Domestic servitude is a type of labor trafficking that in the United States mostly takes place in businesses and the home. Domestic Servitude mostly affects vulnerable and poor people who belong to one or more minority group. To the outside world, they look like ordinary employees working in ordinary businesses and homes but they are being exploited behind the scenes and many of them aren't even aware that they are being mistreated. This can affect both women and men. Victims of domestic servitude are normally recruited through a job offer that is too good to be true.

The vulnerable and poor are affected more because they are more likely to go to desperate measures to find any kind of employment.
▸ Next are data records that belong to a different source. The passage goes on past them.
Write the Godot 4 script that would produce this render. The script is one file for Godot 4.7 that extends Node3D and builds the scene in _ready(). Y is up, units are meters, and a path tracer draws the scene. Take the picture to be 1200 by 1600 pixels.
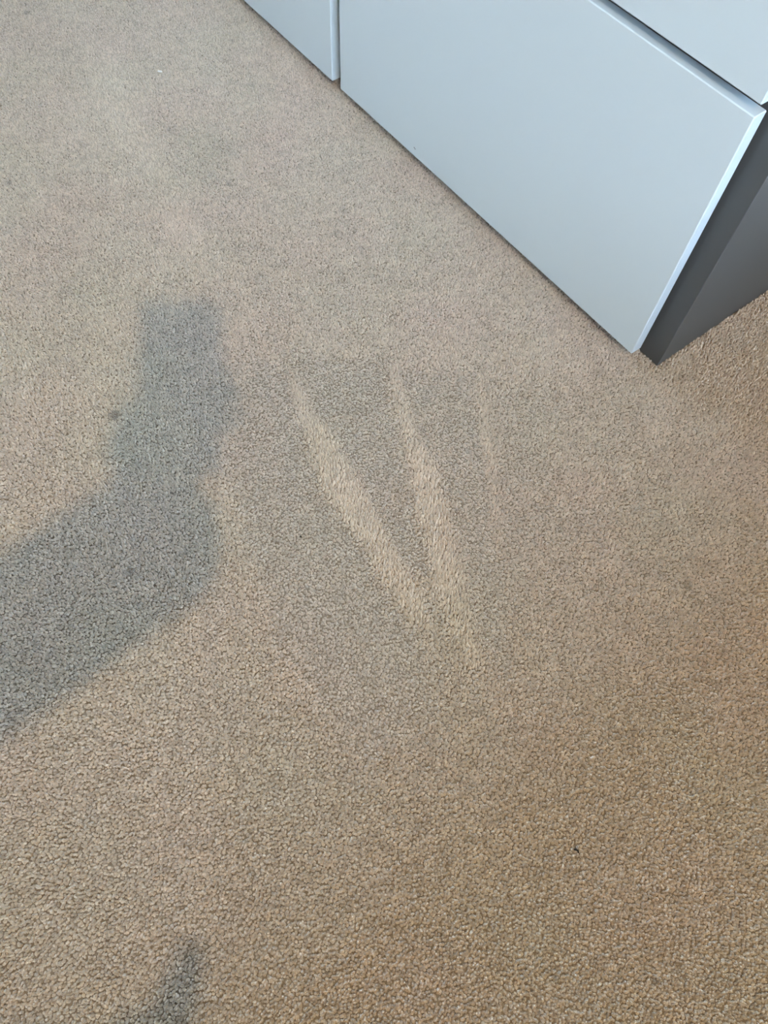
extends Node3D

# ---------------------------------------------------------------- helpers
var used := {}
var rng := RandomNumberGenerator.new()

func tag(o, label := "", category := "", group := "", kind := ""):
	if label: o.set_meta("label", label)
	if category: o.set_meta("category", category)
	if group: o.set_meta("group", group)
	if kind: o.set_meta("kind", kind)
	return o

func base(called: String, label: String, category: String, at := Vector3.ZERO, parent: Node = self) -> Node3D:
	var o := Node3D.new()
	o.name = called
	parent.add_child(o, true)
	o.position = at
	tag(o, label, category)
	return o

func fresh() -> SurfaceTool:
	var st := SurfaceTool.new()
	st.begin(Mesh.PRIMITIVE_TRIANGLES)
	return st

func put(called: String, st: SurfaceTool, m: Material, parent: Node = self) -> MeshInstance3D:
	var o := MeshInstance3D.new()
	o.name = called
	o.mesh = st.commit()
	o.material_override = null
	o.mesh.surface_set_material(0, m)
	o.cast_shadow = GeometryInstance3D.SHADOW_CASTING_SETTING_ON
	parent.add_child(o, true)
	return o

func struct(called: String, st: SurfaceTool, m: Material) -> MeshInstance3D:
	return tag(put(called, st, m), "", "", "", "structure")

func face(st: SurfaceTool, pts: Array, out: Vector3) -> void:
	# a convex polygon, flat shaded, turned so that its clockwise side looks along «out»
	var n: Vector3 = (pts[1] - pts[0]).cross(pts[2] - pts[0]).normalized()
	if n.dot(out) < 0.0:
		n = -n
	else:
		pts.reverse()
	for i in range(1, pts.size() - 1):
		for k in [0, i, i + 1]:
			st.set_normal(n)
			st.set_uv(Vector2(pts[k].x + pts[k].z, pts[k].y))
			st.add_vertex(pts[k])

func bx(st: SurfaceTool, lo: Vector3, hi: Vector3, b := 0.0, tr := Transform3D()) -> void:
	# a box with chamfered edges
	var c := (lo + hi) * 0.5
	var h := (hi - lo) * 0.5
	var v := func(s: Vector3, a: int) -> Vector3:
		var p := h - Vector3(b, b, b)
		p[a] = h[a]
		return tr * (c + p * s)
	for a in 3:
		var u := (a + 1) % 3
		var w := (a + 2) % 3
		for s in [-1.0, 1.0]:
			var q := []
			for k in [[-1, -1], [1, -1], [1, 1], [-1, 1]]:
				var g := Vector3.ZERO
				g[a] = s
				g[u] = k[0]
				g[w] = k[1]
				q.append(v.call(g, a))
			var o := Vector3.ZERO
			o[a] = s
			face(st, q, tr.basis * o)
			if b <= 0.0:
				continue
			for t in [-1.0, 1.0]:
				var g1 := Vector3.ZERO
				g1[u] = s
				g1[w] = t
				g1[a] = -1.0
				var g2 := g1
				g2[a] = 1.0
				var out := g1
				out[a] = 0.0
				face(st, [v.call(g1, u), v.call(g2, u), v.call(g2, w), v.call(g1, w)], tr.basis * out)
	if b > 0.0:
		for x in [-1.0, 1.0]:
			for y in [-1.0, 1.0]:
				for z in [-1.0, 1.0]:
					var s := Vector3(x, y, z)
					face(st, [v.call(s, 0), v.call(s, 1), v.call(s, 2)], tr.basis * s)

func lathe(st: SurfaceTool, prof: Array, at: Vector3, seg := 32) -> void:
	for i in prof.size() - 1:
		var p: Vector2 = prof[i]
		var q: Vector2 = prof[i + 1]
		var nn := Vector2(q.y - p.y, p.x - q.x).normalized()
		for k in seg:
			var a := TAU * k / seg
			var b := TAU * (k + 1) / seg
			var d := [Vector3(cos(a), 0, sin(a)), Vector3(cos(b), 0, sin(b))]
			var pts := [[p, d[0]], [q, d[0]], [q, d[1]], [p, d[0]], [q, d[1]], [p, d[1]]]
			for w in pts:
				st.set_normal(w[1] * nn.x + Vector3.UP * nn.y)
				st.add_vertex(at + w[1] * w[0].x + Vector3.UP * w[0].y)

func mat(c: Color, rough := 0.6, spec := 0.5) -> StandardMaterial3D:
	var m := StandardMaterial3D.new()
	m.albedo_color = c
	m.roughness = rough
	m.metallic_specular = spec
	return m

func noise(s: int, f: float, oct := 3) -> FastNoiseLite:
	var n := FastNoiseLite.new()
	n.seed = s
	n.frequency = f
	n.noise_type = FastNoiseLite.TYPE_SIMPLEX_SMOOTH
	n.fractal_octaves = oct
	return n

func grain(m: StandardMaterial3D, s: int, f: float, bump: float, scale: float) -> StandardMaterial3D:
	# a fine relief on a painted or woven surface
	var t := NoiseTexture2D.new()
	t.width = 256
	t.height = 256
	t.seamless = true
	t.noise = noise(s, f)
	m.heightmap_enabled = true
	m.heightmap_texture = t
	m.heightmap_scale = bump
	m.uv1_triplanar = true
	m.uv1_scale = Vector3.ONE * scale
	return m

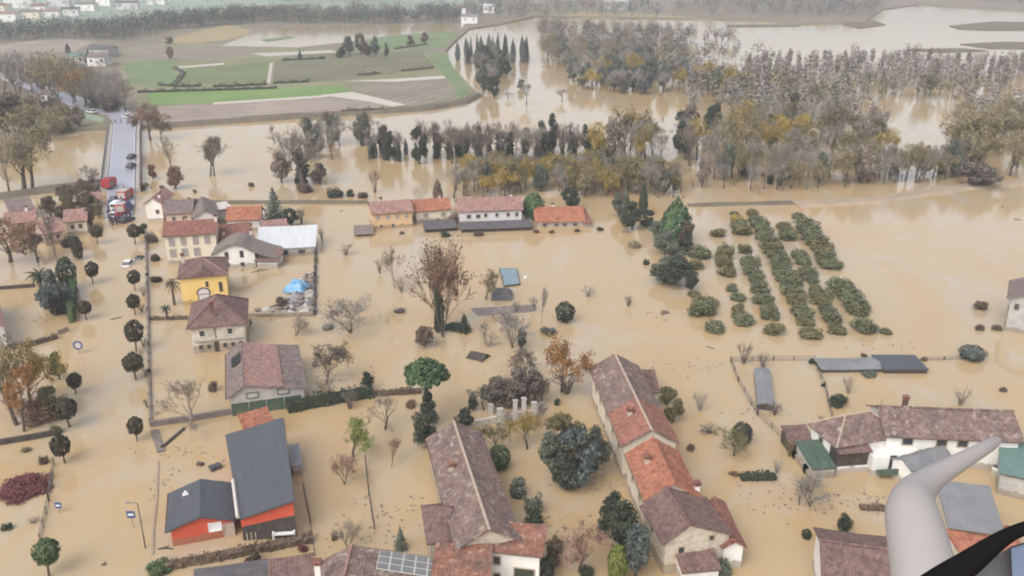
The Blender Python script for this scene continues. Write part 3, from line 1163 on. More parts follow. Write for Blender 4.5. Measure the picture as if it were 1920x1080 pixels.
def roof_grid(mb, A, B, C, D, th=.2, nu=12, nv=5, rr=None, sag=.10):
    """thick slope: A-B eave line, D-C ridge line; returns nothing. Uneven like an old tiled slope."""
    A, B, C, D = map(Vector, (A, B, C, D))
    n = (B - A).cross(D - A).normalized()
    if n.z < 0:
        n = -n
    top, bot = [], []
    for j in range(nv + 1):
        t = j / nv
        rt, rb = [], []
        for i in range(nu + 1):
            s = i / nu
            p = A.lerp(B, s).lerp(D.lerp(C, s), t)
            k = sag * rr.uniform(-.5, .5) if rr and 0 < j < nv else 0
            sg = -sag * math.sin(PI * s) * (1 if nu > 2 else 0)
            q = p + n * (k + sg)
            rt.append(q)
            rb.append(q - n * th)
        top.append(rt)
        bot.append(rb)
    for j in range(nv):
        for i in range(nu):
            mb.face([top[j][i], top[j][i + 1], top[j + 1][i + 1], top[j + 1][i]])
            mb.face([bot[j][i], bot[j + 1][i], bot[j + 1][i + 1], bot[j][i + 1]])
    for j in range(nv):
        mb.face([top[j][0], top[j + 1][0], bot[j + 1][0], bot[j][0]])
        mb.face([top[j][nu], bot[j][nu], bot[j + 1][nu], top[j + 1][nu]])
    for i in range(nu):
        mb.face([top[0][i], bot[0][i], bot[0][i + 1], top[0][i + 1]])
        mb.face([top[nv][i], top[nv][i + 1], bot[nv][i + 1], bot[nv][i]])


def rect_from(eaves, ze):
    """four eave corners in photo pixels (front-left, front-right, back-right, back-left) or (FL, FR, depth)"""
    FL, FR = G(*eaves[0], ze), G(*eaves[1], ze)
    if len(eaves) == 3:
        u = (FR - FL)
        lu = u.length
        u.normalize()
        v = Vector((-u.y, u.x, 0))
        lv = eaves[2]
        c = (FL + FR) / 2 + v * lv / 2
        return c, math.atan2(u.y, u.x), lu, lv
    BR, BL = G(*eaves[2], ze), G(*eaves[3], ze)
    u1 = (FR - FL) + (BR - BL)
    v1 = (BL - FL) + (BR - FR)
    lu, lv = u1.length / 2, v1.length / 2
    # orient by the longer pair
    if lu > lv:
        u = u1.normalized()
    else:
        vv = v1.normalized()
        u = Vector((vv.y, -vv.x, 0))
    v = Vector((-u.y, u.x, 0))
    lu, lv = abs(u1.dot(u)) / 2, abs(v1.dot(v)) / 2
    c = (FL + FR + BR + BL) / 4
    return c, math.atan2(u.y, u.x), lu, lv


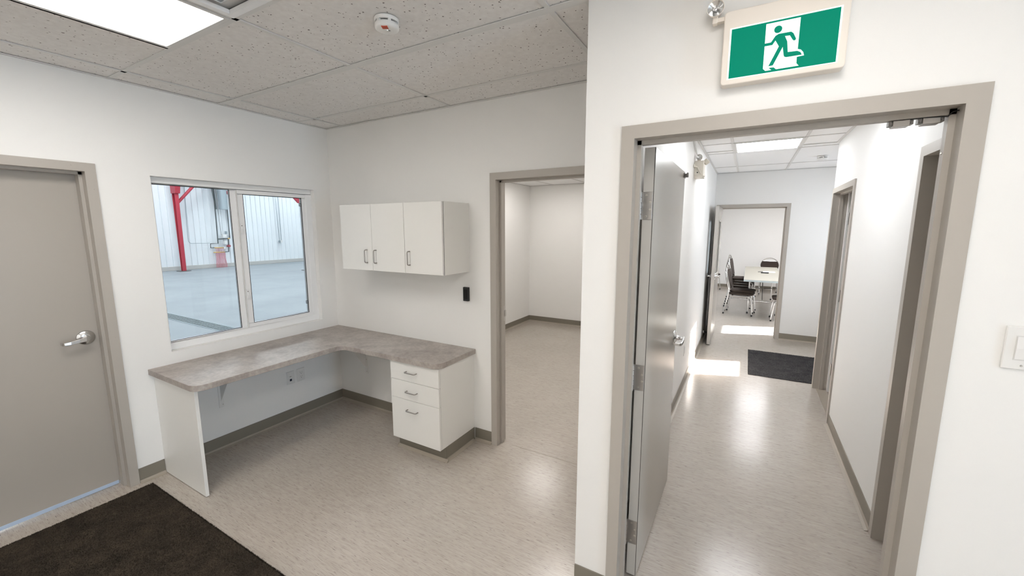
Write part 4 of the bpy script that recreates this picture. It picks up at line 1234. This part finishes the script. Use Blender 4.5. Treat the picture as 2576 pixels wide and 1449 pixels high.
MB().box(XP-0.06, XP+0.09, 9.420, 9.540, 1.010, 1.155).build('pump_box', M_PLATE, mn, 0.01)
MB().box(XP-0.06, XP+0.05, 9.535, 9.592, 1.450, 1.575).build('control_box', M_GALV, mn, 0.005)
pp = MB().cyl((XP-0.05, 9.612, 0.930), (XP+0.08, 9.612, 0.930), 0.055, 0.05, 18)
pp.cyl((XP, 9.53, 0.93), (XP, 9.69, 0.93), 0.03, 0.03, 14)
pp.build('pump', plain('dark_red', (0.35, 0.06, 0.08), 0.4), mn)
MB().box(XP-0.05, XP+0.05, 9.38, 9.46, 0.80, 0.90).build('end_cap', M_PLATE, mn, 0.01)
T('pump_cable', [(9.32, 3.6), (9.34, 1.9), (9.36, 1.42)], 0.008, M_PIPE, mn)

t = thing('conduit', (XP, 8.15, 1.07), 'thin grey conduit bending along the workshop wall toward the manifold', 'conduit')
pts = [(8.205, 3.9), (8.12, 1.90), (8.11, 1.25)] + [(8.11+0.13*(1-math.cos(a)), 1.21-0.13*math.sin(a)) for a in [PI/2*i/6 for i in range(1, 7)]] + [(8.88, 1.075)]
T('conduit_tube', pts, 0.010, M_GALV, t)
t = thing('duct', (-19.85, 9.44, 2.51), 'grey sheet-metal duct hanging on the workshop wall above the manifold', 'duct')
MB().lathe([(0.0, 0.0), (0.175, 0.0), (0.175, 0.02), (0.17, 0.05), (0.17, 1.6)], (-19.86, 9.46, 2.51), 'z', 28).build('duct_tube', M_GALV, t)
MB().prism([(9.14, 3.9), (9.275, 2.52), (9.30, 2.52), (9.21, 3.9)], -20.14, -20.05, 'x').build('side_flange', M_GRATE, t)
t = thing('junction_box', (XP, 12.0, 1.0), 'white junction box with two vertical conduits on the workshop wall', 'junction box')
MB().box(XW+0.036, XP+0.06, 11.955, 12.055, 1.01, 1.12).build('box', M_PLATE, t, 0.01)
T('conduit_tube', [(11.86, 3.9), (11.93, 1.06)], 0.012, M_GALV, t)
T('conduit_tube', [(12.03, 3.9), (12.02, 1.10)], 0.012, M_GALV, t)
MB().box(XP-0.06, XP+0.05, 11.905, 11.95, 1.03, 1.11).build('connector', M_GALV, t, 0.006)

td = thing('trench_drain', (-9.0, 3.485, 0), 'grey steel trench drain grating set into the workshop floor', 'drain')
MB().box(-13.0, -4.6, 3.362, 3.608, 0.0004, 0.0016).build('pit', M_PIT, td)
em_ = MB().box(-13.0, -4.6, 3.352, 3.368, 0.0005, 0.006); em_.box(-13.0, -4.6, 3.602, 3.618, 0.0005, 0.006)
em_.build('edge_angle', M_GALV, td)
gb = MB()
for i in range(5): gb.box(0.0, 0.995, -0.110+i*0.048, -0.082+i*0.048, 0.002, 0.006)
for i in range(6): gb.box(0.01+i*0.19, 0.022+i*0.19, -0.112, 0.112, 0.0018, 0.0058)
gme = gb.mesh('grate'); gme.materials.append(M_GRATE)
for i in range(8):
    o = bpy.data.objects.new('grate', gme); COL.objects.link(o); o.parent = td
    o.location = (-12.9+i*1.0+9.0, 0, 0)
Once they are promised a job, the traffickers require them to travel to unfamiliar places and usually hide their documentation and identification. Victims of domestic servitude don’t run away because they may have been threatened with deportation, don’t know English, and fear ending up in a worse situation. They know if they disobey, their trafficker will punish them with physical abuse or by taking away what little earnings they have. This is called debt bondage.

Some of the most common areas that victims of domestic servitude work are as maids, servants, and as brides for sale in a forced marriage. Maids and servants work in homes under difficult conditions or you may find them working in hotels. In the United States, both survivors of sex trafficking and survivors of labor trafficking end up working in hotels.

Another area where both labor trafficking and sex trafficking overlap is when a child bride or a bride for sale is forced into an unwanted marriage. We typically refer to this as a type of sex trafficking but it is more than that. It is also labor trafficking because usually these young brides are not only forced into an unwanted sexual relationship; they are also expected to perform the exact same kind of work as a maid or servant in domestic servitude. Their husband becomes both the client and the trafficker at the same time. When I first wrote this article, underage marriage was allowed in all fifty states under special circumstances. Recently, this has begun to change. In some states, it is allowed for a twelve year old to marry a forty year old. Believe it not in the United States, judges allow several cases of child marriage like this to happen each year.